The race to market a home TV tape recorder is getting hotter. Fairchild’s entry offers a much-improved picture

ONE of these days, you’ll sit down after supper, flip the dials on your home TV tape recorder, and watch a rerun of that afternoon’s base-ball game.

Recently I spent an afternoon trying out a prototype model of such a machine made by Fairchild Camera and Instrument Co. I recorded programs off the air —both pictures and sound—while I was watching the program. Immediately after the show, I played back the recording while the images of the original telecast were still fresh in my mind. Although there was some loss of definition, the image quality was good—as good as most people see on their home TV sets. I watched the playback of an entire Danny Kaye show recorded a few days earlier— without being conscious that I was watching a recording.
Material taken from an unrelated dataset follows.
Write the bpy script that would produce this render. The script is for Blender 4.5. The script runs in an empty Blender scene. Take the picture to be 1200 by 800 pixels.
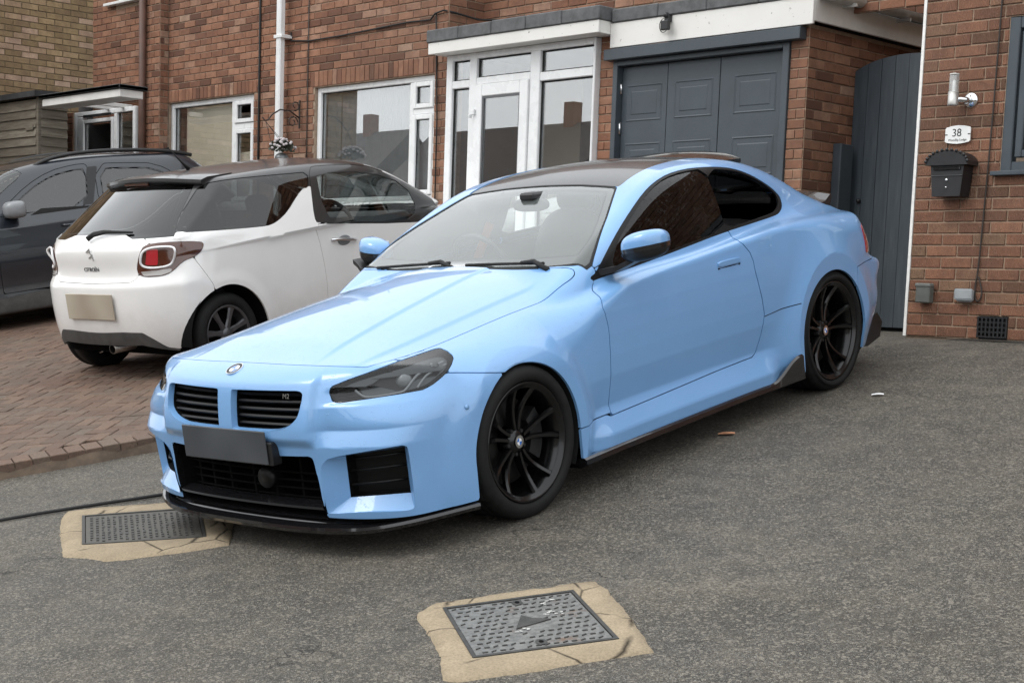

Home movies, too. And that’s not all: I made my own instant home movie of me interviewing the inventor of this remarkable machine. To do this, a small, closed-circuit TV camera was hooked up to the TV tape recorder. I pushed two buttons on the tape deck and walked over and sat down in front of the camera with its inventor, Wayne Johnson, vice-president of the Winston Research Division of Fair-child. A few minutes later I saw the interview on the TV set—just as if it were originating in a TV studio.

The Fairchild TV tape recorder is the second such machine given an eyewitness report in Popular Science. Telcan, the British-made recorder, was reported by David Scott, our European editor, in October, 1963. Judging from Scott’s report and his photographs of the images produced by Telcan, Fairchild is much more advanced.

Both machines use stationary record and playback heads, both use 1/4″-wide tape, and both move the tape past die heads at a brisk 120 inches per second. Telcan uses separate heads to record the audio and video signals, requiring two side-by-side tracks on the tape. Fairchild multiplexes the video, audio, and synch signals all onto one track, and squeezes four of these composite-signal tracks into the width of the 1/4″ tape.

Recording time: one hour. The Fair-child machine is self-reversing, giving a total unattended recording time of one hour using 1/2-mil tape, or a half-hour with the 1-mil tape used for demonstrating the prototype. A photocell “sees” a “window” in the tape near each end to signal the machine to reverse.

Plans to market the machine, according to a Fairchild spokesman, depend on the reaction they get from several of the nation’s top TV-set manufacturers to whom they demonstrated the machine shortly after I saw it. One guesstimate of the price tag puts it around $500.—Hubert Luckett.